Every semester has its wall. Some, we sail over barely noticing them in our way; others, we drag ourselves over hoping gravity will kick in and take us down the other side. I’ve seen some students, like Marines on an obstacle course, who only made it over the last one because a compatriot was willing to reach down from the top of the wall and help pull them up and over.

We’d like to blame the wall on our circumstances (read that, “our professors”). There’s too much work, it’s coming too fast, expectations are too high. Don’t these people know I have a job, a life, a sport, a family, a ...whatever? But it’s never been about those things, or even about our professors. Like I said, it’s a mental thing, something we create in our own heads. Unlike runners who have burned up a physical supply of glycogen, we burn up an imaginary supply of academic stamina or brain power.

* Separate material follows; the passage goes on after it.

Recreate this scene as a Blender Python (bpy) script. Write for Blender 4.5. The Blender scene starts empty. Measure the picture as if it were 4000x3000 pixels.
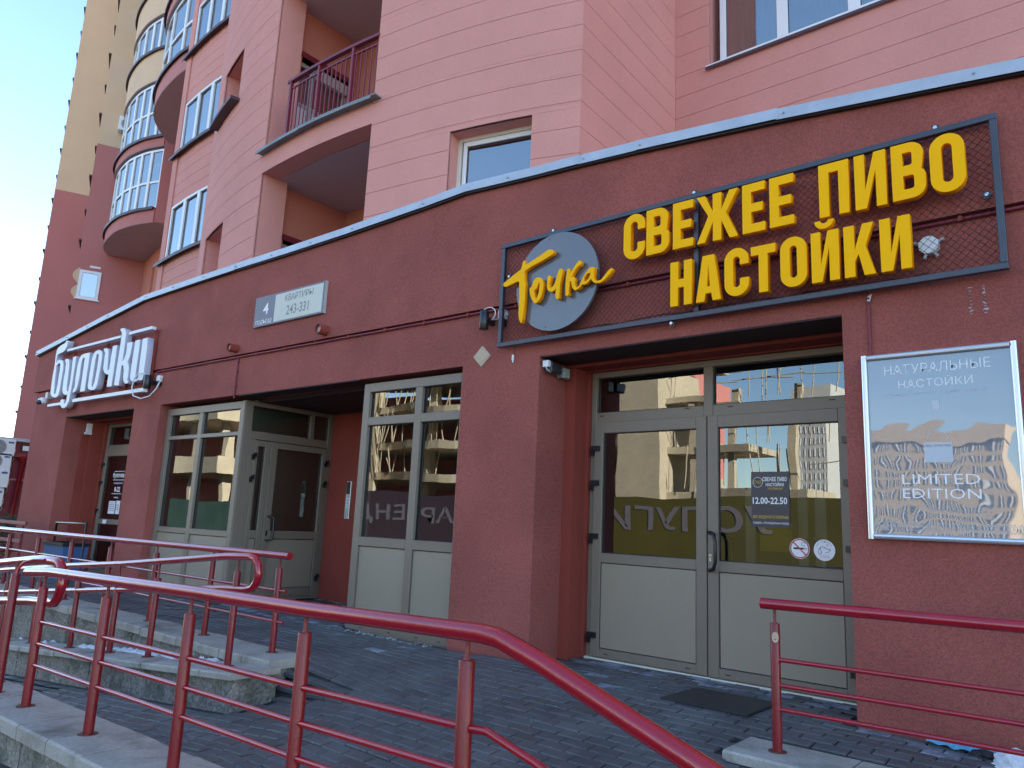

Today is the end of the 7th week of (God willing) my final semester, and I have hit the wall. Not even to the midpoint, I am tired, frustrated, bored. I can’t blame it on the course work. With a few notable exceptions, there’s nothing particularly challenging in my schedule. My work or family can’t take responsibility. No new obligations have been added to my plate. I have simply hit a wall of my own making, one that I have carefully built, brick upon brick.

Like a scene from a bad episode of “Twilight Zone,” I look ahead toward graduation, and every week that comes closer, the end appears farther away, more uphill, more unreachable.

But this, after all, is my own creation. It exists only in my mind.

I heard a man yesterday say that our lives are like a screenplay; each of us a protagonist in our own story. The good news is that we also get to be the head writer. We can sit back and allow others to insert pages in the script, or even write bad scenes and dialogue for ourselves. Or we can do a rewrite and choose a better outcome - one where the hero wins and all her dreams come true.

So I’m sitting here, up against my wall, thinking this post could get a lot longer. But I have to end it now. I have a screenplay to write.